Authors: Mirzet SeHo, Alaa Alaabed
Abul Mansur Mohammed Masih
Keywords: Keywords: Islamic banks, risk-sharing, financing, interest rate, dynamic system GMM.
Issue Date: Dec-2016
Publisher: Universiti Sains Islam Malaysia
Abstract: Abstract In theory, risk sharing based Financing (RSF) is considered a corner stone of Islamic finance. It is argued to render Islamic banks more resilient to shocks. In practice, however thus feature of Islamic financial products is almost negligible. Instead, debt-based instrument, with conventional like features, have overwhelmed the nascent industry. In addition, the framework of present-day economic, regulatory and financial reality inevitable exposes Islamic banks in dual banking systems to problems of conventional banks. This includes, but is not limited to, interest risk rate. Empirical evidence has, thus far, confirmed such exposures, despite Islamic bank’s interest-free operations. This study applies system GMM in modeling the determinants of RSF, and finds that RSF is insensitive to changes in interest rates. Hence, our result provide support to the “stability” view of risk-sharing-based financing.

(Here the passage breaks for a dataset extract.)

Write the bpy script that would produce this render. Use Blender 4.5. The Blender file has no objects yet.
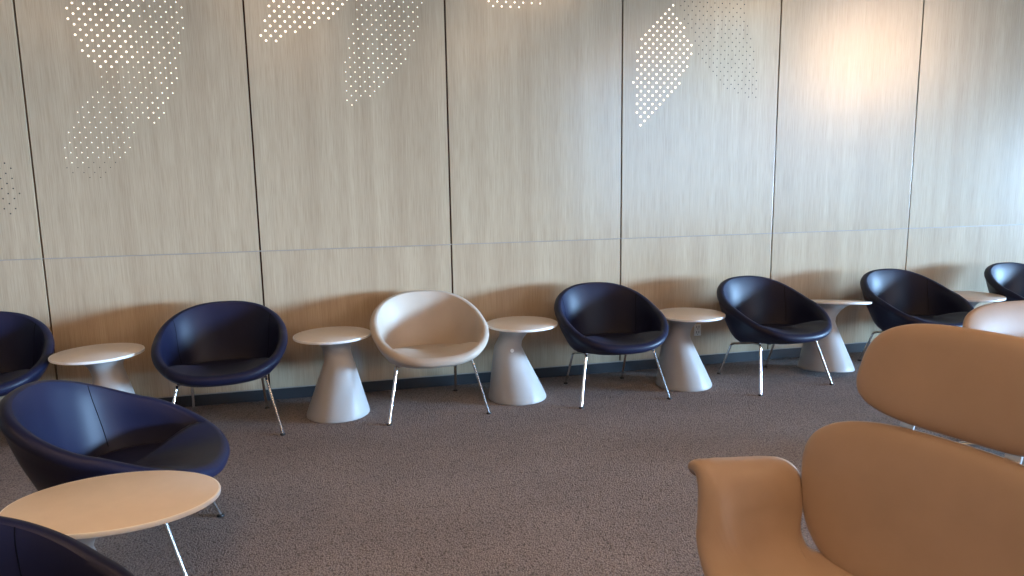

This suggest RSF as the way forward for risk management at Islamic banks, in the absence of widely acceptable Shariah compliant hedging instruments. Further support to the stability view is given by evidence of counter-cyclicality. Unlike debt-based lending that inflates artificial asset bubbles through credit expansion during the upswing of business cycles, RSF is negatively related to GDP growth. Our result also imply a significantly strong relationship between risk- sharing deposits and RSF. However, the pass- through of these deposits to RSF is economically low. About 40 percent of risk-sharing deposits are channeled to risk-sharing financing. This raises questions on the validity of the industry’s claim that depositors accustomed to conventional banking shun away from risk sharing and signals potential for better balance sheet management at Islamic banks. Overall, our findings suggest that, on the one hand, Islamic banks can gain ‘independence’ from conventional banks and interest rates through risk- sharing products, the potential for which is enormous. On the other hand, RSF could enable policy makers to improve systemic stability and restrain excessive credit expansion through its counter cyclical features.